_Work to be completed_: In the data that follows, count each line holding the string "image"; answer with the number only.

_Data_:
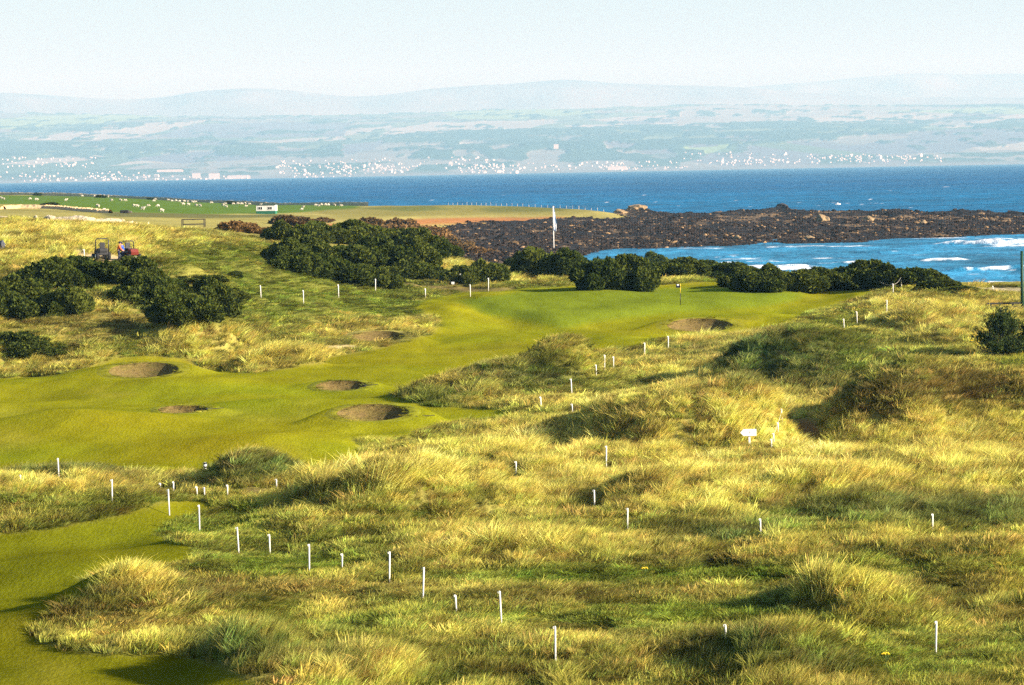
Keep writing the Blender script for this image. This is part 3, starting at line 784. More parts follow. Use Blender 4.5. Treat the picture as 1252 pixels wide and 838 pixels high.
Ds = shade_rows((385, 760, 0.0022), (760, 1500, 0.006), (1500, 22500, 0.02))
Us = np.arange(-0.30, 0.3001, 0.0010)
SD = Ds[:, None] * np.ones((1, len(Us))); SX = SD * Us[None, :]
SZ = np.full(SD.shape, -4.0)
SZ += 0.16 * fbm(SX / 45, SD / 14, 3, 81) * smooth(1600, 500, SD)
foam = np.zeros(SD.shape); face = np.zeros(SD.shape)
BREAK = [  # photo x from, to, y, height m, foam amount
    (1135, 1275, 299, 1.3, 1.0), (1215, 1330, 297, 0.8, .7), (1118, 1190, 319, 0.55, .85), (1140, 1290, 331, 0.8, .62), (1225, 1300, 332, 0.6, .8),
    (860, 965, 322, 0.5, .8), (890, 1010, 328, 0.6, .9), (980, 1090, 323, 0.45, .55), (1100, 1310, 348, 0.4, .9), (920, 1010, 303, .3, .5), (1040, 1140, 292, .4, .8), (770, 880, 331, .35, .6), (960, 1160, 337, .3, .45), (1010, 1180, 309, .3, .4), (1180, 1300, 340, .3, .5), (850, 990, 314, .3, .4),
]
for k, (a, b, py, h, fo) in enumerate(BREAK):
    u, s = ray((a + b) / 2, py); dc = (CAMZ + 4) / -float(s)
    ua, ub = float(ray(a, py)[0]), float(ray(b, py)[0])
    tape = smooth(ua, ua + (ub - ua) * .3, Us) * smooth(ub, ub - (ub - ua) * .3, Us)
    dl = dc * (1 + 0.010 * vnoise(Us * 60, Us * 0 + k, k)) + (Us - (ua + ub) / 2) * dc * 0.25 * (1 if k % 2 else -1)
    q = SD - dl[None, :]
    prof = np.where(q < 0, np.exp(-(q / 1.6) ** 2), np.exp(-(q / 5.5) ** 2))
    SZ += h * prof * tape[None, :] * (0.85 + 0.3 * vnoise(SX / 2.5, SD / 6, 3))
    fr = np.where(q < 0, np.exp(-(q / 3.0) ** 2), np.exp(-(q / 9) ** 2)) * np.clip(tape[None, :] * 1.5, 0, 1.15) ** 0.5
    foam = np.maximum(foam, fo * fr * (0.62 + 1.1 * fbm(SX / 4.5, SD / 7, 3, k) + .4 * vnoise(SX / 1.2, SD / 4, k)))
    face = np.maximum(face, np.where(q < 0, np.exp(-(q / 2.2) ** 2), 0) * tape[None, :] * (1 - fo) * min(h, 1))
SPX, SPY = project(SX, SD, SZ)
for (cx, cy_, rx, ry, w) in [(945, 328, 75, 5, .95), (1240, 300, 45, 3, .7), (1190, 348, 110, 2.5, .8), (1210, 293, 55, 4, .5), (1200, 335, 70, 4, .35), (860, 303.5, 60, 1.2, .7), (1010, 301, 80, 1.2, .7), (1130, 291, 90, 1.5, .8), (920, 317, 50, 2.5, .55),
                             (1060, 306, 90, 1.5, .35), (1150, 312, 100, 2, .35), (880, 312, 70, 1.5, .4), (1000, 316, 60, 1.5, .4), (1110, 341, 90, 2.5, .45), (790, 326, 60, 5, .4), (1225, 312, 40, 2, .4)]:
    foam = np.maximum(foam, w * np.exp(-((SPX - cx) / rx) ** 2 - ((SPY - cy_) / ry) ** 2) * (0.8 + 0.9 * fbm(SX / 5, SD / 4, 3, 88)))
# scattered whitecaps further out
foam = np.maximum(foam, smooth(0.70, 0.82, fbm(SX / 3.5, SD / 12, 2, 91)) * smooth(900, 1300, SD) * smooth(3200, 1900, SD) * 0.6)
deep = np.array((0.000, 0.080, 0.205)); cove = np.array((0.026, 0.178, 0.315)); mid = np.array((0.000, 0.120, 0.265))
t1 = smooth(1100, 560, SD)[..., None]; t2 = smooth(2800, 1300, SD)[..., None]
sc = deep * (1 - t2) + mid * t2; sc = sc * (1 - t1) + cove * t1
sc = sc * (1 + 0.30 * fbm(SX / 60, SD / 40, 3, 84) + 0.18 * fbm(SX / 9, SD / 12, 2, 85) + 0.25 * fbm(SX / 500, SD / 260, 3, 86))[..., None]
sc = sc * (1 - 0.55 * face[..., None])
ff = 0.9 * smooth(0.34, 0.75, foam + 0.22 * fbm(SX / 1.2, SD / 5, 2, 95) * (foam > .12))[..., None]
sc = sc * (1 - ff) + np.array((0.82, 0.86, 0.88)) * ff
M_sea, nt, bs = newmat('sea_water'); L = nt.links.new
at = nt.nodes.new('ShaderNodeAttribute'); at.attribute_name = 'Col'
fa = nt.nodes.new('ShaderNodeAttribute'); fa.attribute_name = 'foam'
tc = nt.nodes.new('ShaderNodeTexCoord'); mp = nt.nodes.new('ShaderNodeMapping'); mp.inputs['Scale'].default_value = (0.10, 0.055, 0.1)
L(tc.outputs['Object'], mp.inputs['Vector'])
nz_ = nt.nodes.new('ShaderNodeTexNoise'); nz_.inputs['Scale'].default_value = 1.0; nz_.inputs['Detail'].default_value = 8; nz_.inputs['Roughness'].default_value = .62
L(mp.outputs[0], nz_.inputs['Vector'])
mr = nt.nodes.new('ShaderNodeMapRange'); mr.inputs['From Min'].default_value = .32; mr.inputs['From Max'].default_value = .68; mr.inputs['To Min'].default_value = 0.55; mr.inputs['To Max'].default_value = 1.5
L(nz_.outputs['Fac'], mr.inputs['Value'])
vm = nt.nodes.new('ShaderNodeVectorMath'); vm.operation = 'SCALE'
L(at.outputs['Color'], vm.inputs[0])
mm = nt.nodes.new('ShaderNodeMix'); mm.inputs[3].default_value = 1.0
L(fa.outputs['Fac'], mm.inputs[0]); L(mr.outputs[0], mm.inputs[2]); L(mm.outputs[0], vm.inputs['Scale'])
L(vm.outputs[0], bs.inputs['Base Color'])
bs.inputs['Roughness'].default_value = 0.45; bs.inputs['IOR'].default_value = 1.33; bs.inputs['Specular IOR Level'].default_value = 0.05
bp = nt.nodes.new('ShaderNodeBump'); bp.inputs['Distance'].default_value = 2.2; bp.inputs['Strength'].default_value = 1
L(nz_.outputs['Fac'], bp.inputs['Height']); L(bp.outputs[0], bs.inputs['Normal'])
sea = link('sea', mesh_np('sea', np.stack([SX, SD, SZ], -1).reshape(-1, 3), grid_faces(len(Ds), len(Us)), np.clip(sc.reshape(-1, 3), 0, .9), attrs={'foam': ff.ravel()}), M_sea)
tag(sea, kind='structure')

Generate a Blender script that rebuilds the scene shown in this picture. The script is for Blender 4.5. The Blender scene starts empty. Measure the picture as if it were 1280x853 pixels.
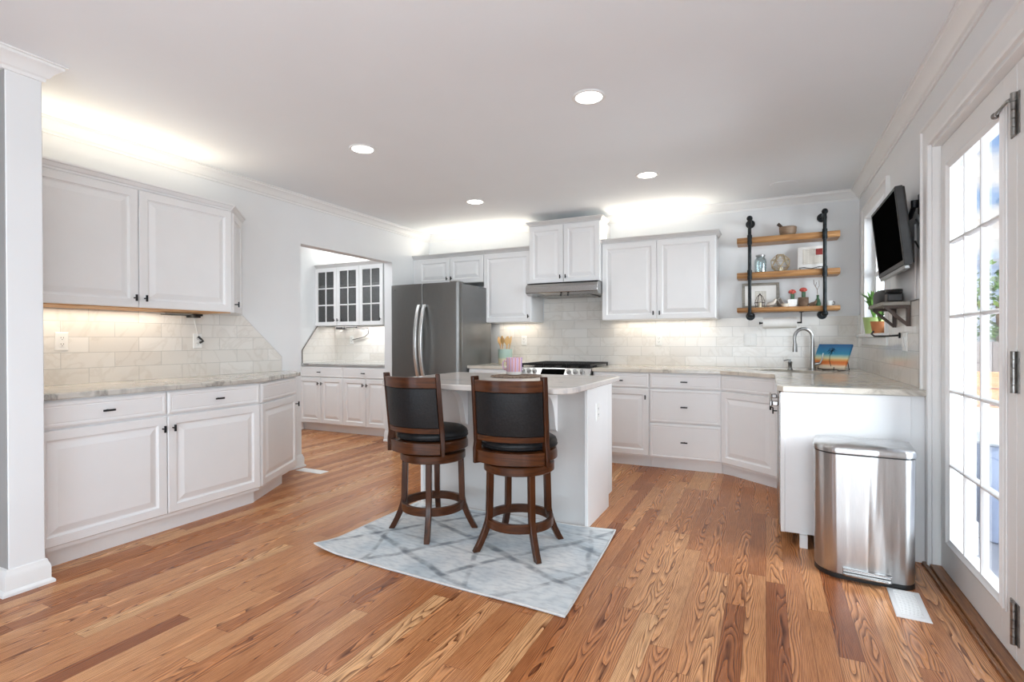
import bpy, bmesh, math, random
from math import sin, cos, pi, radians as R_
from mathutils import Vector, Matrix
random.seed(7)
C = bpy.context.scene.collection
S = bpy.context.scene

# ------------------------------------------------------------------ camera
YAW, PITCH, ROLL, FPX, CAMH = 0.450699, -0.0044, -0.00337, 655.5, 1.2
cam = bpy.data.cameras.new('camera'); camo = bpy.data.objects.new('camera', cam); C.objects.link(camo)
cam.sensor_width = 36.0; cam.lens = FPX/1280*36.0; cam.clip_start = 0.05; cam.clip_end = 300
cam.shift_y = (428.9-426.5)/1280
f_ = Vector((-sin(YAW), cos(YAW), 0)); r_ = Vector((cos(YAW), sin(YAW), 0)); u_ = Vector((0, 0, 1))
f_, u_ = f_*cos(PITCH)+u_*sin(PITCH), u_*cos(PITCH)-f_*sin(PITCH)
r_, u_ = r_*cos(ROLL)+u_*sin(ROLL), u_*cos(ROLL)-r_*sin(ROLL)
camo.matrix_world = Matrix(((r_.x, u_.x, -f_.x, 0), (r_.y, u_.y, -f_.y, 0), (r_.z, u_.z, -f_.z, CAMH), (0, 0, 0, 1)))
S.camera = camo

# ------------------------------------------------------------------ exposure, world
S.view_settings.view_transform = 'Standard'; S.view_settings.look = 'None'
S.view_settings.exposure = 0.46; S.view_settings.gamma = 1.0; S.view_settings.use_curve_mapping = False
S.cycles.max_bounces = 10; S.cycles.diffuse_bounces = 7; S.cycles.glossy_bounces = 5; S.cycles.transparent_max_bounces = 12
S.cycles.use_denoising = True; S.cycles.sample_clamp_indirect = 6.0
S.cycles.caustics_reflective = False; S.cycles.caustics_refractive = False

W = bpy.data.worlds.new('world'); S.world = W; W.use_nodes = True
nt = W.node_tree; nt.nodes.clear()
def N(nt, typ, **kw):
    n = nt.nodes.new(typ)
    for k, v in kw.items():
        if k.startswith('i_'): n.inputs[int(k[2:])].default_value = v
        else: setattr(n, k, v)
    return n
def ramp(nt, stops, src=None):
    n = nt.nodes.new('ShaderNodeValToRGB'); e = n.color_ramp.elements
    while len(e) < len(stops): e.new(0.5)
    for el, (p, c) in zip(e, stops):
        el.position = p; el.color = (*c, 1) if len(c) == 3 else c
    if src is not None: nt.links.new(src, n.inputs[0])
    return n
tc = N(nt, 'ShaderNodeTexCoord'); sep = N(nt, 'ShaderNodeSeparateXYZ'); nt.links.new(tc.outputs['Generated'], sep.inputs[0])
skyc = ramp(nt, [(0.0, (0.72, 0.84, 1.0)), (0.25, (0.30, 0.55, 1.0)), (1.0, (0.14, 0.36, 0.9))], sep.outputs[2])
mp = N(nt, 'ShaderNodeMapping'); mp.inputs['Scale'].default_value = (3.2, 3.2, 9.0); nt.links.new(tc.outputs['Generated'], mp.inputs[0])
no = N(nt, 'ShaderNodeTexNoise'); no.inputs['Scale'].default_value = 1.6; no.inputs['Detail'].default_value = 7; nt.links.new(mp.outputs[0], no.inputs['Vector'])
cl = ramp(nt, [(0.44, (0, 0, 0)), (0.56, (1, 1, 1))], no.outputs[0])
mx = N(nt, 'ShaderNodeMixRGB'); nt.links.new(cl.outputs[0], mx.inputs[0]); nt.links.new(skyc.outputs[0], mx.inputs[1]); mx.inputs[2].default_value = (1.15, 1.15, 1.15, 1)
gr = ramp(nt, [(0.0, (0.35, 0.35, 0.33)), (0.499, (0.42, 0.42, 0.40)), (0.501, (1, 1, 1))])
mr = N(nt, 'ShaderNodeMath', operation='MULTIPLY_ADD'); mr.inputs[1].default_value = 0.5; mr.inputs[2].default_value = 0.5
nt.links.new(sep.outputs[2], mr.inputs[0]); nt.links.new(mr.outputs[0], gr.inputs[0])
mm = N(nt, 'ShaderNodeMixRGB', blend_type='MULTIPLY'); mm.inputs[0].default_value = 1
nt.links.new(mx.outputs[0], mm.inputs[1]); nt.links.new(gr.outputs[0], mm.inputs[2])
bg = N(nt, 'ShaderNodeBackground'); bg.inputs[1].default_value = 0.95; nt.links.new(mm.outputs[0], bg.inputs[0])
wo = N(nt, 'ShaderNodeOutputWorld'); nt.links.new(bg.outputs[0], wo.inputs[0])

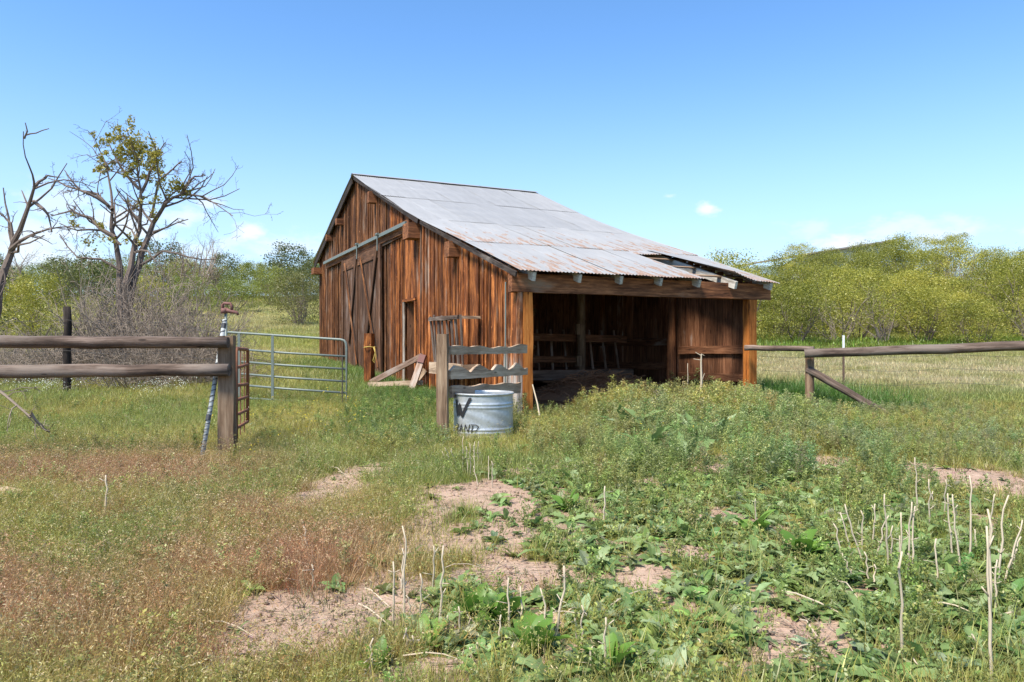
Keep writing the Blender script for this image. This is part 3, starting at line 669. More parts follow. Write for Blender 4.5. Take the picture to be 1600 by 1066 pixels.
# rusty gate seen along its length
rg = thing('gate', 'small rust-brown bar gate seen end-on just behind the thick post', 'gate', above(370, 8.35))
R0, R1 = above(369, 8.36), above(387, 9.5); zz = [1.213, .997, .795, .629, .463, .31]
def rpt(f, z): return Vector((R0.x+(R1.x-R0.x)*f, R0.y+(R1.y-R0.y)*f, z-.05*f*(z < .9)))
b = MB(); b.tube([rpt(0, .15), rpt(0, 1.19), rpt(.03, 1.213), rpt(.96, 1.19), rpt(1, 1.16), rpt(1, .32)], .022, 8); b.build('gate_frame', M_RUSTG, rg, smooth=True)
for z in zz[1:]:
    b = MB(); b.tube([rpt(0, z), rpt(1, z)], .020, 8); b.build('gate_bar', M_RUSTG, rg, smooth=True)
for f in (.35, .68): b = MB(); b.tube([rpt(f, .2), rpt(f, 1.2)], .007, 5); b.build('gate_stay', M_RUSTG, rg)
# striped pole
pa, pb = gnd(312, 724), at(351, 500, lp.y+.25)
sp_ = thing('striped_pole', 'leaning pale pole spirally wrapped with dark tape behind the log rails', 'pole', pa)
b = MB(); b.tube([pa-Vector((0, 0, .1)), pa.lerp(pb, .5)+Vector((.012, 0, 0)), pb], .024, 10); b.build('pole_shaft', M_PALE, sp_, smooth=True)
b = MB(); dv = (pb-pa); o1 = dv.orthogonal().normalized(); o2 = dv.normalized().cross(o1); N = 460
for i in range(N-1):                                       # spiral tape
    ring = []
    for k in (i, i+1):
        f = k/(N-1); a = f*6.283*26; c = pa.lerp(pb, f)+Vector((.012*(1-abs(2*f-1)), 0, 0)); w_s = .003+.004*math.sin(f*40)**2
        n_v = (o1*math.cos(a)+o2*math.sin(a))*.0255
        ring += [c+n_v-dv.normalized()*w_s, c+n_v+dv.normalized()*w_s]
    b.add(ring, [(0, 1, 3, 2)])
for f in (.30, .66, .955):
    c = pa.lerp(pb, f)+Vector((.012*(1-abs(2*f-1)), 0, 0)); b.tube([c-dv.normalized()*.03, c+dv.normalized()*.03], .027, 10)
b.build('spiral_tape', M_BLACK, sp_)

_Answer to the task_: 2